As explained in IEC TR 62630 [62], correlated signals can only be transmitted at the same carrier frequency and SAR depends on the relative phase(s) between the signals. Therefore the peak spatial-average SAR cannot be precisely evaluated using scalar E-field probes from one measurement with transmitters set to fixed relative phase condition if those phases are subject to change during the normal operation of the device. Instead, for precise SAR evaluation, repeated measurements corresponding to all phase combinations between the transmitters are needed. This is a rather time-consuming evaluation and may not be practical unless certain SAR systems are used which enable fast SAR scans combined with the software control of DUT to cycle through all possible phase combinations of the signals transmitted simultaneously at their highest time-averaged output powers.

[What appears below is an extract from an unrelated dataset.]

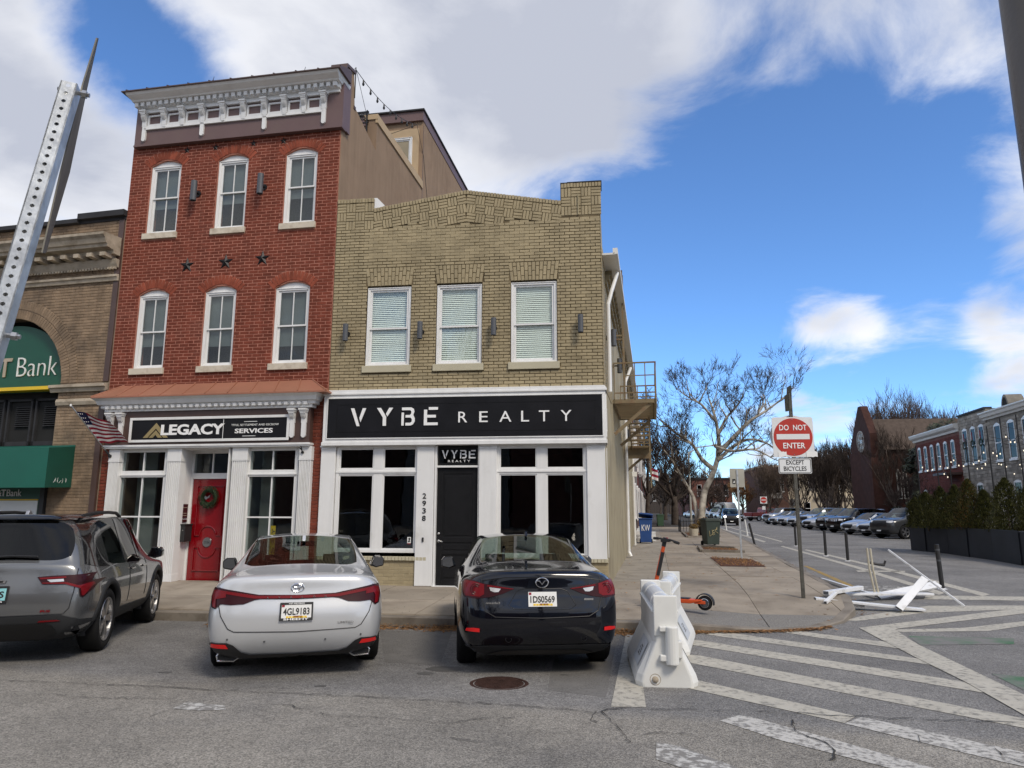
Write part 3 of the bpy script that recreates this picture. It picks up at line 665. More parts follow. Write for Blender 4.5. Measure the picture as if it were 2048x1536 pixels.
# sign boards are things of their own
sgn = thing('shop_sign', 'long black fascia sign with white VYBE REALTY lettering over the storefront', 'sign', TF.pt(0, FY, 0))
a0, zt1 = db(-5.69, 3.955); a1, zb1 = db(.03, 3.125)
MB().box(a0, a1, -.012, .004, zb1, zt1).build('board', 'black_sign', sgn)
wf = MB(); t = .022
wf.box(a0 - t, a1 + t, -.02, .003, zt1, zt1 + t).box(a0 - t, a1 + t, -.02, .003, zb1 - t, zb1).box(a0 - t, a0, -.02, .003, zb1, zt1).box(a1, a1 + t, -.02, .003, zb1, zt1)
wf.build('frame', 'white_trim', sgn, bevel=.003)
b0, b1 = a0 + .19, a1 - .14; c0, c1 = zb1 + .12, zt1 - .12; inn = MB(); t = .012
inn.box(b0, b1, -.017, -.012, c1 - t, c1).box(b0, b1, -.017, -.012, c0, c0 + t).box(b0, b0 + t, -.017, -.012, c0, c1).box(b1 - t, b1, -.017, -.012, c0, c1).box(-2.905, -2.899, -.0135, -.012, c0, c1)
inn.build('inner_border', 'black_door', sgn)
# stencil letters of VYBE: unit polygons
STEN = {'V': [[(0, 1), (.22, 1), (.60, .0), (.42, 0)], [(.78, 1), (1, 1), (.66, .22), (.58, .46)]],
        'Y': [[(0, 1), (.24, 1), (.58, .5), (.58, 0), (.38, 0), (.38, .46)], [(.76, 1), (1, 1), (.66, .52), (.56, .66)]],
        'B': [[(0, .72), (.17, .72), (.17, 0), (0, 0)], [(.02, 1), (.72, 1), (.9, .92), (.94, .76), (.86, .58), (.98, .40), (.98, .22), (.86, .06), (.70, 0), (.30, 0), (.30, .15), (.66, .15), (.77, .22), (.77, .36), (.66, .44), (.30, .44), (.30, .58), (.62, .58), (.72, .66), (.72, .78), (.64, .85), (.02, .85)]],
        'E': [[(0, .86), (0, 0), (1, 0), (1, .15), (.22, .15), (.22, .42), (.86, .42), (.86, .57), (.22, .57), (.22, .86)], [(.34, 1), (1, 1), (1, .85), (.34, .85)]]}
def sten(ch, name, mat, parent, x, z, w, h, y, d=.02):
    m = MB()
    for pl in STEN[ch]: m.prism([(x + a * w, z + b * h) for a, b in pl], y - d, y, 'y')
    return m.build(name, mat, parent)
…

In general, it is also possible to accurately evaluate peak spatial-average SAR of each individual transmitter transmitting separately at the highest time-averaged output power using single SAR measurement. However, this requires complex vector E-field measurements (i.e.
measurements of magnitude and phase of all three E-field components) and is therefore less practical.
The alternative method that takes advantage of the conventional SAR systems is based on SAR measurements for each transmitter transmitting separately at the highest time-averaged output power and combining the individual SAR results as described in IEC TR 62630 [62].
This approach leads to much faster SAR measurement but provides only an upper bound of the SAR therefore potentially overestimating the results. IEC TR 62630 describes two methods of combining the SAR from individual measurements using the conventional scalar E-field probes. The first method is based on combination of the magnitudes of individual E-field values and the second is based on magnitudes of the individual E-field components.
These two methods can be implemented using conventional SAR measurement systems and require only a limited number of SAR scans equal to the number of transmitters. The second approach based on combination of the individual E-field components should be used since it leads to a lesser degree of potential SAR overestimation and many SAR systems readily provide the required input data for post-processing described in [62]. The measurement procedure for different types of correlated signals is described in Figure 7. For the Type 1 signal in the aforementioned classification or unspecified signals, the second approach based on a combination of the individual E-field components should be used, which leads to a lesser degree of potential SAR overestimation and many SAR systems readily provide the required input data for post-processing described in [62]. For the Type 2 signals in the aforementioned classification, using the approach of time-averaged SAR measurements (see NOTE below) requires only the measurement procedure defined in 6.4, with the use of conventional scalar probes.